Another really straightforwarded down to earth practical commentary of where chasing the rainbow has led us. And ideas on how Government cant, without being dictatorial help solve the mess.
The root of the problem is a fundamental misunderstanding of the Equality Act 2010, often exploited by those with a separate agenda. The Equality Act is a shield, not a sword. It is about preventing discrimination, not social engineering. There are no protected groups in the act, only protected characteristics.
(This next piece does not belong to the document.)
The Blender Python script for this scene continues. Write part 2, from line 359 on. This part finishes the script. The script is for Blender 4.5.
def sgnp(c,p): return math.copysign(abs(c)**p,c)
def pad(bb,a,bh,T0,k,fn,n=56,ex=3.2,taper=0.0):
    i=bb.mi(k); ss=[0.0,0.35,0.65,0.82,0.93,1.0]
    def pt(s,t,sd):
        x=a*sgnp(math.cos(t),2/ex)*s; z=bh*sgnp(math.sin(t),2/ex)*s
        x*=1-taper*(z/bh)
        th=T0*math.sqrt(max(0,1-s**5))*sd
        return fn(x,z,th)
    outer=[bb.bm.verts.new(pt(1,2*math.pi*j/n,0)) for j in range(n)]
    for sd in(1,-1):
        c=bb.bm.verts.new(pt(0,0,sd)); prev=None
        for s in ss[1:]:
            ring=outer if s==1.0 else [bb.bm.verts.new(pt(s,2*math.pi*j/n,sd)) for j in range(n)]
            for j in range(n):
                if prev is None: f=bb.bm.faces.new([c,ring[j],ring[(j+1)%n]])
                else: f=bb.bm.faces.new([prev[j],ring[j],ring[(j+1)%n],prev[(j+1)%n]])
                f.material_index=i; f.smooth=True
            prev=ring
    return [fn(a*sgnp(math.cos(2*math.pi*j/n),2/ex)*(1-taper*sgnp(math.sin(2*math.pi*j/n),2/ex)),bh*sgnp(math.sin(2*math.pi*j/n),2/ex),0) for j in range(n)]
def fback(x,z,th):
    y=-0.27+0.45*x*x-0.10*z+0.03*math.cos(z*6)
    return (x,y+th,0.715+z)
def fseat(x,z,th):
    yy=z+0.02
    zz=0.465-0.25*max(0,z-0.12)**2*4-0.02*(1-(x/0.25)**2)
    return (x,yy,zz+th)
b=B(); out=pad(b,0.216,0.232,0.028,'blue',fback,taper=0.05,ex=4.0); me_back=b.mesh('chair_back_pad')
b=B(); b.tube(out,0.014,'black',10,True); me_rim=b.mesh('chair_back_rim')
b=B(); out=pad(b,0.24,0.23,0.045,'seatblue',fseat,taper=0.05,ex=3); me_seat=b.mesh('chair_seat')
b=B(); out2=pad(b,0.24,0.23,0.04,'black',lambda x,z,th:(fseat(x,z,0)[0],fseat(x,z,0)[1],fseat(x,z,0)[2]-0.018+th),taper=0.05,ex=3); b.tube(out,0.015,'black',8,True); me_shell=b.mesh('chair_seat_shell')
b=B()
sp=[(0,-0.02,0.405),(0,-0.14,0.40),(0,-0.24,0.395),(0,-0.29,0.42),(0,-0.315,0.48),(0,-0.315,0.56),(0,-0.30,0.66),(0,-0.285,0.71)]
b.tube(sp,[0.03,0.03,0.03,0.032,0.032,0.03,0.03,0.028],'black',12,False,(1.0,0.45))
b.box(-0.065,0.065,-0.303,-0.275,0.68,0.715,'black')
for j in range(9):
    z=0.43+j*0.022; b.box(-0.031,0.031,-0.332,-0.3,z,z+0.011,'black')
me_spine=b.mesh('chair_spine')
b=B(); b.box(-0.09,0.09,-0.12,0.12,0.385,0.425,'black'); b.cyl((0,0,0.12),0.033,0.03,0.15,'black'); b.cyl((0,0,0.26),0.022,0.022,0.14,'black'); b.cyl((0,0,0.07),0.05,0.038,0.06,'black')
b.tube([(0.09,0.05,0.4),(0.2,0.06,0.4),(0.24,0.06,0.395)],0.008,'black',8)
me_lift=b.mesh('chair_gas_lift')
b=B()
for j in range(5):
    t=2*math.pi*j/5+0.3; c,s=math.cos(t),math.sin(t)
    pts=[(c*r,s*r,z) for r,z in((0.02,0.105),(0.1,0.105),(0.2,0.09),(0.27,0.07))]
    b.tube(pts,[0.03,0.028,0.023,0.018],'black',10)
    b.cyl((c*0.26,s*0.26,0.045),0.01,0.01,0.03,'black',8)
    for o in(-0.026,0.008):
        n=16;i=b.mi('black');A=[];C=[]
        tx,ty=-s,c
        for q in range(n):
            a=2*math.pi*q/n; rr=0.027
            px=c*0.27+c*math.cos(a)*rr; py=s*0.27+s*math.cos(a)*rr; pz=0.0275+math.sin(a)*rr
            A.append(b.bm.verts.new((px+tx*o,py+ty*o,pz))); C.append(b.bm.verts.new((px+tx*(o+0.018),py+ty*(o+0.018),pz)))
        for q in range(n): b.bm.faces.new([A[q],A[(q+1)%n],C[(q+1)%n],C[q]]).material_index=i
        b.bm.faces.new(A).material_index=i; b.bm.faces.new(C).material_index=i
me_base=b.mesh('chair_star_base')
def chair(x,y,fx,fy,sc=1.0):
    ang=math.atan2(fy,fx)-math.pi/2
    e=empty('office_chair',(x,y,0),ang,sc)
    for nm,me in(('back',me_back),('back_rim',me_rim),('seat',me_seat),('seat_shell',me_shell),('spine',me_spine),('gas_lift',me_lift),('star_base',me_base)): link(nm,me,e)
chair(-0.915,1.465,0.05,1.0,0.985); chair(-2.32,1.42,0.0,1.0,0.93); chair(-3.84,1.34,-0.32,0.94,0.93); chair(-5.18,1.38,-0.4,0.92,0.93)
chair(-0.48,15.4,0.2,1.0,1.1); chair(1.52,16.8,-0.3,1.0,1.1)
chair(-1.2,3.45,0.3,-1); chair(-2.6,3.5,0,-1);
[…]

A white man is just as protected on the characteristics of race and sex as a black woman, yet many believe the act is there just to protect minorities, when in reality it protects us all.
Many companies’ diversity and inclusion activities are falling foul of the law; for example by confusing legal positive action and positive discrimination, which is illegal — except when selecting political candidates (a handy get-out-clause Labour devised to use all-women shortlists). Encouraging people from underrepresented backgrounds to apply for a job or go for a promotion is positive action, and legal. Restricting applications for a position to a certain group is positive discrimination and most certainly isn’t. This has led to increasing calls for the Equality Act to be scrapped. The act is 13 years old and could be improved but the issue is not the law. It’s bad actors misrepresenting it to suit their agenda.
Many of these laws were written at a time when institutions knew how to self-regulate. Someone proposing a terrible idea would be checked by colleagues in the organisation. Today, those colleagues are scared of being called bigots for disagreeing, so they say nothing. What the Farage and Sawers cases have done is show that this problem is getting worse. Long-held tenets of liberal democracy — freedom of association, freedom of conscience, the presumption of innocence — are being tossed aside in favour of dubious inclusion strategies that themselves fall foul of the law. In some cases they’re cancelling people before any wrongdoing occurs, leaving them with no way to prove their innocence.